I decided to buy the entire Dividend Aristocrats index. The ticker for it is SDY. It included over 100 different companies (and still does). That seemed a little safer.

The straw that broke my portfolio’s back was the moment I added up all my expectations. If I wanted to outperform the market by 50% over a period of 15 years, my portfolio needed to return an additional 2% a year on top of the average. That may not sound like a big number but it turns out to be exceptionally unlikely. If I was to achieve this feat, I could probably join the upper echelon of portfolio managers on wall street.

Tack on the fact that Dividend Aristocrats index charges an additional 0.3% in management fees and I quickly realized my dreams of being an investment guru were crumbling.

Eventually I settled on a simple index fund tracking the entire world. No stock picking necessary (I own everything). No rebalancing necessary (I own everyone). I finally accepted my fate. I was at peace.

This was a personal anecdote. On the surface, everything looked correct. The math was right. The companies were great. The history was solid. The reality was different though. It’s important not to be fooled by these numbers. Unfortunately, you’re the easiest person to fool.

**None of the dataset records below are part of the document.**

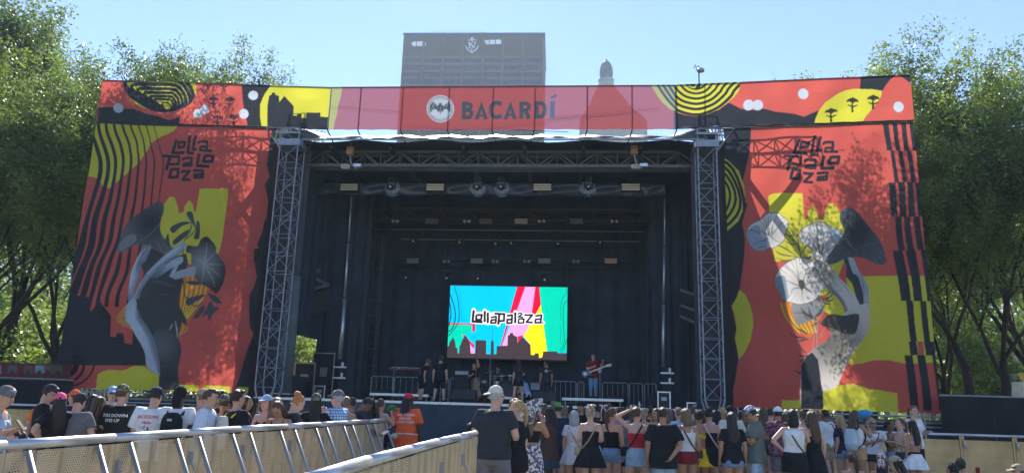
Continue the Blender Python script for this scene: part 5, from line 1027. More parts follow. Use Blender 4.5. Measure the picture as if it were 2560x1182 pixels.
def fig_body(s, vox=.016):
    mb = MB(); f = s.sex == 'f'
    zs = [z for z in np.linspace(.83, 1.47, 13)]; mb.tube([(0, 0, z) for z in zs], [trad(s.sex, s.g, z)[0] for z in zs], 16, ry=[trad(s.sex, s.g, z)[1] for z in zs])
    mb.tube([(0, -.005, 1.40), (0, -.004, 1.46), (0, .004, 1.56)], [.062, .052 if f else .06, .050 if f else .058], 12)
    if f:
        for sg in (-1, 1): mb.ell((sg * .066, .085, 1.265), (.056, .05, .056), 10, 7)
    for sg in (-1, 1): mb.ell((sg * .075, -.075, .885), (.085, .07, .085), 10, 7)
    ra = (.050, .042, .038, .027) if f else (.058, .048, .044, .033)
    for (S_, E_, W_, nm), sg in zip(s.arm, (-1, 1)):
        limb(mb, [(sg * .07, -.003, 1.395), S_, S_ + (E_ - S_) * .4, E_], [.06, ra[0] * s.g ** .5, ra[0] * .92 * s.g ** .5, ra[1]]); limb(mb, [E_, E_ + (W_ - E_) * .3, W_], [ra[1], ra[2] * 1.04, ra[3]])
        d = nrm(W_ - E_); mb.tube([W_, W_ + d * .045, W_ + d * .088], [ra[3] * .95, .036, .036], 10, ry=[ra[3] * .8, .016, .013], up=(0, 1, 0) if abs(d[1]) < .8 else (0, 0, 1))
    mb.v = [s.upper(p) for p in mb.v]
    rl = (.094, .060, .058, .037) if f else (.092, .062, .058, .040)
    lb = MB(); q = s.g ** .6
    for sg, (h, k, a) in s.legs:
        h, k, a = [np.array((sg * p[0], p[1], p[2])) for p in (h, k, a)]
        lb.tube([h + (0, 0, .02), h + (k - h) * .3, h + (k - h) * .65, k], [rl[0] * q, rl[0] * .95 * q, rl[1] * 1.2 * q, rl[1] * q], 12); m_ = (a - k)
        lb.tube([k, k + m_ * .3 + np.array([0, -.012, 0]), k + m_ * .7, a], [rl[1] * q, rl[2] * 1.03 * q, rl[2] * .75, rl[3]], 12); lb.ell(k, (rl[1] * q,) * 3, 10, 6)
        lb.tube([a + (0, -.03, -.03), a + (0, .05, -.045), a + (sg * .01, .14, -.06)], [.036, .040, .034], 10, ry=[.04, .034, .02], up=(0, 0, 1))
    mb.add(lb.v, lb.f)
    hb = MB(); hb.tube([(0, y, z) for z, _, _, y in HEADR], [a for _, a, _, _ in HEADR], 16, ry=[b for _, _, b, _ in HEADR]); mb.add([s.head(p) for p in hb.v], hb.f)
    me = solid(mb, vox); ex = MB()
    for (S_, E_, W_, nm), sg in zip(s.arm, (-1, 1)):       # fingers and thumb
        fb = MB(); d = nrm(W_ - E_); up = np.array((0, 1., 0)) if abs(d[1]) < .8 else np.array((0, 0, 1.)); a = nrm(np.cross(up, d)); b = np.cross(d, a)
        if abs(d[1]) < .8: a, b = (b, a) if nm in ('down', 'back') else (a, b)
        inn = np.array([-sg, .2, 0.]); b = b if b @ inn > 0 else -b; cl = .35 if nm in ('down', 'hips', 'back', 'head') else 1.0
        for k, (o, l) in enumerate(((-.026, .066), (-.009, .076), (.009, .072), (.025, .056))):
            p0 = W_ + d * .078 + a * o; p1 = p0 + nrm(d + b * .35 * cl + a * o * 3) * l * .5; p2 = p1 + nrm(d * (1 - .7 * cl) + b * (.3 + .8 * cl)) * l * .32; p3 = p2 + nrm(d * (.6 - 1. * cl) + b) * l * .25
            fb.tube([p0, p1, p2, p3], [.0088, .0082, .0075, .0055], 6)
        sd = 1 if a[1] > 0 or a[2] > 0 else -1; t0 = W_ + d * .03 + a * sd * .026; t1 = t0 + nrm(a * sd + d * .9 + b * .3) * .038; fb.tube([t0, t1, t1 + nrm(d + b * .6 * cl) * .03], [.0125, .0105, .007], 6)
        ex.add([s.upper(p) for p in fb.v], fb.f)
    hb = MB()
    hb.tube([(0, .097, 1.640), (0, .109, 1.618), (0, .112, 1.600), (0, .098, 1.590)], [.007, .010, .014, .010], 8); 
    for sg in (-1, 1): hb.ell((sg * .076, -.004, 1.612), (.010, .020, .030), 8, 6); hb.ell((sg * .020, .088, 1.628), (.010, .010, .0065), 8, 6, 1) if False else hb.ell((sg * .030, .084, 1.630), (.012, .010, .0065), 8, 6, 1); hb.tube([(sg * .016, .097, 1.651), (sg * .032, .092, 1.656), (sg * .048, .078, 1.650)], .0042, 5, 1)
    hb.tube([(-.022, .092, 1.561), (0, .101, 1.564), (.022, .092, 1.561)], [.002, .0062, .002], 6, 2)
    ex.add([s.head(p) for p in hb.v], []); n0 = len(ex.v) - len(hb.v); ex.f += [tuple(i + n0 for i in q_) for q_ in hb.f]; ex.m += hb.m
    return join_mb(me, ex)
def torso_cover(mb, s, z0, z1, inf, flare=0., n=12):
    zs = np.linspace(z0, z1, n); R_ = []
    for z in zs:
        a, b = trad(s.sex, s.g, max(z, .84)); k = inf + flare * max(0, (1.1 - z) / .25); R_.append((a + k, b + k))
    mb.tube([(0, 0, z) for z in zs], [a for a, b in R_], 20, ry=[b for a, b in R_])
def leg_cover(mb, s, t1, r0, r1, cuff=1.):    # t1: 0..1 down the thigh, 1..2 down the shank
    for sg, (h, k, a) in s.legs:
        h, k, a = [np.array((sg * p[0], p[1], p[2])) for p in (h, k, a)]; q = s.g ** .6
        pts = [h + (0, 0, .06)]; rr_ = [r0 * q]
        for t in np.linspace(.25, 1, 4):
            if t <= t1 + 1e-6: pts.append(h + (k - h) * t); rr_.append((r0 + (r1 - r0) * t / max(t1, 1)) * q)
        if t1 < 1: pts.append(h + (k - h) * t1); rr_.append((r0 + (r1 - r0)) * q)
        if t1 > 1:
            for t in np.linspace(.3, 1, 3) * (t1 - 1): pts.append(k + (a - k) * t); rr_.append((r1 + (cuff * .062 - r1) * t) * q)
        if len(pts) > 2 and np.linalg.norm(pts[-1] - pts[-2]) < .01: pts.pop(-2); rr_.pop(-2)
        mb.tube(pts, rr_, 14)
def fig_top(s, kind):
    mb = MB(); f = s.sex == 'f'
    def sleeves(t, r0, r1):
        for (S_, E_, W_, nm), sg in zip(s.arm, (-1, 1)):
            if t <= 1: p = S_ + (E_ - S_) * t; mb.tube([(sg * .06, 0, 1.40), S_ + (0, 0, .004), S_ + (E_ - S_) * t * .5, p], [.072, r0, (r0 + r1) / 2, r1], 12)
            else: mb.tube([(sg * .06, 0, 1.40), S_, S_ + (E_ - S_) * .5, E_, E_ + (W_ - E_) * (t - 1)], [.072, r0, r0, (r0 + r1) / 2, r1], 12)
    def straps(z0, x, r=.008):
        for sg in (-1, 1): mb.tube([(sg * x, .105, z0 - .01), (sg * x * 1.05, .085, 1.385), (sg * x * 1.05, .0, 1.432), (sg * x * 1.0, -.085, 1.385), (sg * x * .9, -.108, z0 - .01)], r, 6)
    bust = lambda i: [mb.ell((sg * .066, .086, 1.265), (.060 + i, .053 + i, .060 + i), 10, 7) for sg in (-1, 1)] if f else None
    g2 = .075 if not f else .066
    if kind == 'tee': torso_cover(mb, s, .86, 1.452, .016, .02); sleeves(.62, g2, g2 + .012); bust(0)
    elif kind == 'big': torso_cover(mb, s, .74, 1.455, .028, .035); sleeves(.8, g2 + .014, g2 + .03)
    elif kind == 'shirt': torso_cover(mb, s, .80, 1.455, .022, .03); sleeves(.72, g2 + .006, g2 + .02); mb.tube([(0, -.03, 1.44), (0, -.02, 1.485)], [.085, .075], 12)
    elif kind == 'long': torso_cover(mb, s, .85, 1.452, .018, .02); sleeves(1.85, g2, .045)
    elif kind == 'tank': torso_cover(mb, s, .96, 1.335, .012); bust(.002); straps(1.34, .085, .020)
    elif kind == 'sleeveless': torso_cover(mb, s, .96, 1.44, .013); bust(.003)
    elif kind == 'cami': torso_cover(mb, s, .98, 1.315, .011); bust(.001); straps(1.31, .080, .006)
    elif kind == 'crop': torso_cover(mb, s, 1.13, 1.315, .011); bust(.001); straps(1.31, .080, .010)
    elif kind == 'tube': torso_cover(mb, s, 1.03, 1.30, .012); bust(.001)
    elif kind == 'bikini': torso_cover(mb, s, 1.215, 1.30, .010); bust(-.002); straps(1.29, .075, .005)
    elif kind == 'offshoulder': torso_cover(mb, s, .92, 1.40, .03, .01); sleeves(.7, .07, .10)
    mb.v = [s.upper(p) for p in mb.v]; return solid(mb, .014 if kind in ('cami', 'bikini', 'crop', 'tank') else .018, 3)
def fig_bottom(s, kind):
    mb = MB(); up = MB(); hi = 1.03
    if kind == 'skirt': pts = ((1.04, .012), (.96, .02), (.86, .045), (.76, .065), (.69, .075))
    elif kind == 'flare': pts = ((1.04, .012), (.97, .022), (.87, .065), (.77, .10), (.70, .125))
    elif kind == 'mini': pts = ((1.06, .010), (.98, .016), (.88, .026), (.78, .034), (.71, .038))
    elif kind == 'dressskirt': pts = ((1.10, .014), (.98, .02), (.86, .045), (.74, .06), (.62, .075))
    elif kind == 'maxi': pts = ((1.10, .012), (.96, .02), (.8, .05), (.5, .075), (.25, .10), (.08, .12))
    else: pts = None
    if pts and not s.sitting:
        zs = [z for z, _ in pts]; eg = MB(); [eg.ell((sg * .075, -.075, .885), (.095, .082, .10), 12, 8) for sg in (-1, 1)]; mb.add(eg.v, eg.f); R_ = [(trad(s.sex, s.g, max(z, .88))[0] + i, trad(s.sex, s.g, max(z, .88))[1] + i) for z, i in pts]; rings = []
        for (z, i), (a, b) in zip(pts, R_):
            am = max(0, i - .03) * .22; rings.append([((a + am * sin(9 * t)) * cos(t), (b + am * sin(9 * t)) * sin(t), z) for t in np.linspace(0, 2 * pi, 64, endpoint=False)])
        mb.loft(list(reversed(rings))); mb.v = [s.upper(p) if p[2] > .9 else p for p in mb.v]; return solid(mb, .016, 2)
    if pts: kind = 'short'
    torso_cover(up, s, .80, hi, .014); [up.ell((sg * .075, -.075, .885), (.098, .084, .098), 12, 8) for sg in (-1, 1)]; up.v = [s.upper(p) for p in up.v]; mb.add(up.v, up.f)
    if kind == 'short': leg_cover(mb, s, .34, .108, .112)
    elif kind == 'hot': leg_cover(mb, s, .22, .106, .110)
    elif kind == 'shorts': leg_cover(mb, s, .92, .106, .094)
    elif kind == 'pants': leg_cover(mb, s, 1.95, .104, .075, 1.05)
    elif kind == 'jeans': leg_cover(mb, s, 1.95, .102, .070, .95)
    return solid(mb, .017, 3)
def fig_shoe(s, i):
    sg, (h, k, a) = s.legs[i]; a = np.array((sg * a[0], a[1], a[2])); mb = MB()
    mb.tube([a + (0, -.055, -.045), a + (0, .0, -.035), a + (sg * .004, .09, -.045), a + (sg * .012, .165, -.058), a + (sg * .013, .185, -.062)], [.036, .043, .047, .042, .02], 12, ry=[.035, .050, .038, .026, .015], up=(0, 0, 1))
    mb.box(tuple(a + (sg * .006, .06, -.076)), (.088, .245, .018)); return mb.mesh('shoe', True)
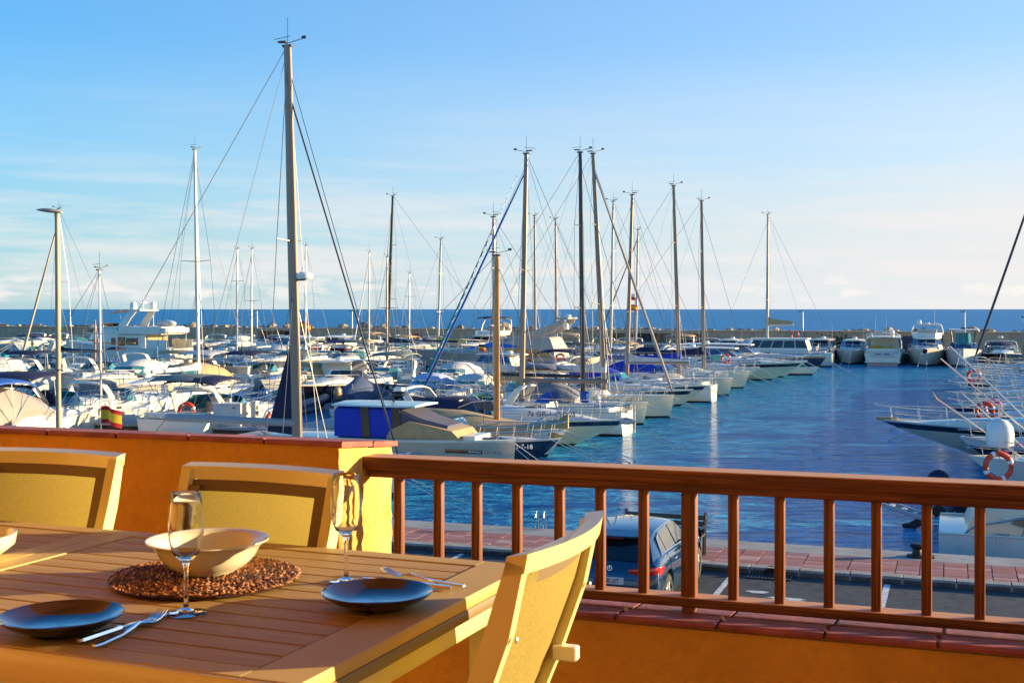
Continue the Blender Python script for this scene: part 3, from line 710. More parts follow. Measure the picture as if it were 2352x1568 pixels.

I started investing that year. Once I realized my mistake, I had to readjust my entire portfolio. But it wasn’t a big deal. My portfolio wasn’t a big deal. The problem is that many people spend years (or decades) fooling themselves. That could be costing them tens or hundreds of thousands in fees and missed opportunities (not to mention the disappointment).

Now days, I advocate keeping your portfolio as simple and stupid as possible. It’s so much harder to go wrong with that advice.